BEGIN Given material
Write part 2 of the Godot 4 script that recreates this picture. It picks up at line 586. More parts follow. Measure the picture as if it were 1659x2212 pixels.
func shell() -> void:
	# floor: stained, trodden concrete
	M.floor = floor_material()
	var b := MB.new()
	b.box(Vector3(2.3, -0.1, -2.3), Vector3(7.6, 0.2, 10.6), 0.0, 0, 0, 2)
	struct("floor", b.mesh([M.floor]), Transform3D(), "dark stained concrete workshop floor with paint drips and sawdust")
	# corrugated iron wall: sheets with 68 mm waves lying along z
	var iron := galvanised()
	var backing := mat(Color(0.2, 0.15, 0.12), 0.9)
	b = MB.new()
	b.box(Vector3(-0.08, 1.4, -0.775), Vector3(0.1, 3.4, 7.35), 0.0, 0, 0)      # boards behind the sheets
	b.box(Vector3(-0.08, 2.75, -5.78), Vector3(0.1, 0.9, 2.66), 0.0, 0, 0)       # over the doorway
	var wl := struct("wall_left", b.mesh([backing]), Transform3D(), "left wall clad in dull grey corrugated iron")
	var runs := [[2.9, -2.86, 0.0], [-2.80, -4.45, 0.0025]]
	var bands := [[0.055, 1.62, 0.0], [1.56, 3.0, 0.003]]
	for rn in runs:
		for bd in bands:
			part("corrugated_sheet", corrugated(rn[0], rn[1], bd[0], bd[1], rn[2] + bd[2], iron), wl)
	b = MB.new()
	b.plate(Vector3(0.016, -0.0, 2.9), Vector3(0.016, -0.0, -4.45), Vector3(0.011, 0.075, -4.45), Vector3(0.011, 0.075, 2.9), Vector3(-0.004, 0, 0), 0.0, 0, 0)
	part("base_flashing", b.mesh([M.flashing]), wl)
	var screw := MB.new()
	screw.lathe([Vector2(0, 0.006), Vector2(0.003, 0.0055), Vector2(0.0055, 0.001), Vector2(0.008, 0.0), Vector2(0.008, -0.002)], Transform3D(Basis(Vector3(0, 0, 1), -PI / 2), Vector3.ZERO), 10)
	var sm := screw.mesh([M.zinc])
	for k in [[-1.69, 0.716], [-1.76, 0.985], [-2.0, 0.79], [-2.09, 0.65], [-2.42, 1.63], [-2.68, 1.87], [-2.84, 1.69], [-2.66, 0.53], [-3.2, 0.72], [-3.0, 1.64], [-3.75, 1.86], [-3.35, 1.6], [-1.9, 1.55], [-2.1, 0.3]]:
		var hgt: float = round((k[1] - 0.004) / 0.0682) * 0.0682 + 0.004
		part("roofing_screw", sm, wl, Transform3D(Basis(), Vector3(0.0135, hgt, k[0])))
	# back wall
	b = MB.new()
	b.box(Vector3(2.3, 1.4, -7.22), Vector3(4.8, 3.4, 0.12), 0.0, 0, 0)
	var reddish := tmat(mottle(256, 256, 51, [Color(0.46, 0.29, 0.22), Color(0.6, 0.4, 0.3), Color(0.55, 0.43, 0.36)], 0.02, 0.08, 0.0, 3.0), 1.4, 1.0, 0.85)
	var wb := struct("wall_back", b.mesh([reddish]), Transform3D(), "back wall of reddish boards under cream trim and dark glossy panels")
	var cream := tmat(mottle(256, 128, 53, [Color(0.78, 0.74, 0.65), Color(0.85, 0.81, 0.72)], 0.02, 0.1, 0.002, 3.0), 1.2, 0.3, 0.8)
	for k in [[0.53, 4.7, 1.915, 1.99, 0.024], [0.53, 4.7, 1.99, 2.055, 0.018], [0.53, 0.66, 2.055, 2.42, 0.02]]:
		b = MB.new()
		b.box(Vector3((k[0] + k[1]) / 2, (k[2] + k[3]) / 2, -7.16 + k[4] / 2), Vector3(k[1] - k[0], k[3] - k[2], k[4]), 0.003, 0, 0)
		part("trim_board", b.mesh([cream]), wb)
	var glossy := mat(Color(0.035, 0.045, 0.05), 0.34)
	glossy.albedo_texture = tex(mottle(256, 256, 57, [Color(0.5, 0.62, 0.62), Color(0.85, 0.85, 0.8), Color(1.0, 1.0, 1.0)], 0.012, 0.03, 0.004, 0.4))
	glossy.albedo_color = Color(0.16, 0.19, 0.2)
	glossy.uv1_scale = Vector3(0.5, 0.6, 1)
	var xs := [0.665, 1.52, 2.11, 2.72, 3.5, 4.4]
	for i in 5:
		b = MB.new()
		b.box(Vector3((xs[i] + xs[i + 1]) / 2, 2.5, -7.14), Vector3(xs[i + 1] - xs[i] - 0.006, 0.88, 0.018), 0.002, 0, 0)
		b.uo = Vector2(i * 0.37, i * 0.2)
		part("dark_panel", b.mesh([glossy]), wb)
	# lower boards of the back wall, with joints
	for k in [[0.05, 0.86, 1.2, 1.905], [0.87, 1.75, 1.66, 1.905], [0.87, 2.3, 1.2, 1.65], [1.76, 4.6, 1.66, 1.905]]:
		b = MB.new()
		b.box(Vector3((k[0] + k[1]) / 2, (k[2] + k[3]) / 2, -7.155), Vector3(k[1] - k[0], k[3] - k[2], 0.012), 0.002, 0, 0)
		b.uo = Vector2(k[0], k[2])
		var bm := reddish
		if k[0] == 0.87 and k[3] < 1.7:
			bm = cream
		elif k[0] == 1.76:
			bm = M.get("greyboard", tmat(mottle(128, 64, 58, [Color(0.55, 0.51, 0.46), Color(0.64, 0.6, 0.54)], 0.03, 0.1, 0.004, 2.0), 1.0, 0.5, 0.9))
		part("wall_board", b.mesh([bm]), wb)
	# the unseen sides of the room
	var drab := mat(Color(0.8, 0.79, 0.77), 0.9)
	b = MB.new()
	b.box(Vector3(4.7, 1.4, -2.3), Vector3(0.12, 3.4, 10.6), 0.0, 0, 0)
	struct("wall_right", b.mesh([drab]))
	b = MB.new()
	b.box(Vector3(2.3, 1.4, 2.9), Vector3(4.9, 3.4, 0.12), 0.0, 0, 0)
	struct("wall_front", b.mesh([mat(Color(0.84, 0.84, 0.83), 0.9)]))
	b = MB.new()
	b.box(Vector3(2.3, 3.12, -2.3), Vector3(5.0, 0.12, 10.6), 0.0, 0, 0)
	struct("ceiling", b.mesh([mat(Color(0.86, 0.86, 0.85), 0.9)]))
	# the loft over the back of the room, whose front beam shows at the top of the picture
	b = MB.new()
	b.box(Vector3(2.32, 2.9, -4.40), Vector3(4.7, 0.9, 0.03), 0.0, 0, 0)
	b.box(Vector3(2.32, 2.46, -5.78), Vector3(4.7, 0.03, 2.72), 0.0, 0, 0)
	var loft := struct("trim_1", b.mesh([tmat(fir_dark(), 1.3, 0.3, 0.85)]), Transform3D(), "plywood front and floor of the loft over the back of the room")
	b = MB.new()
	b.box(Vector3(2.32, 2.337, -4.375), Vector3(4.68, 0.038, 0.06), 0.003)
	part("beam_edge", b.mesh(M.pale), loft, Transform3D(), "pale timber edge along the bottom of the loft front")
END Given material
# The task
Answer with a single number: the count of lines holding the word "picture".

# Solution
2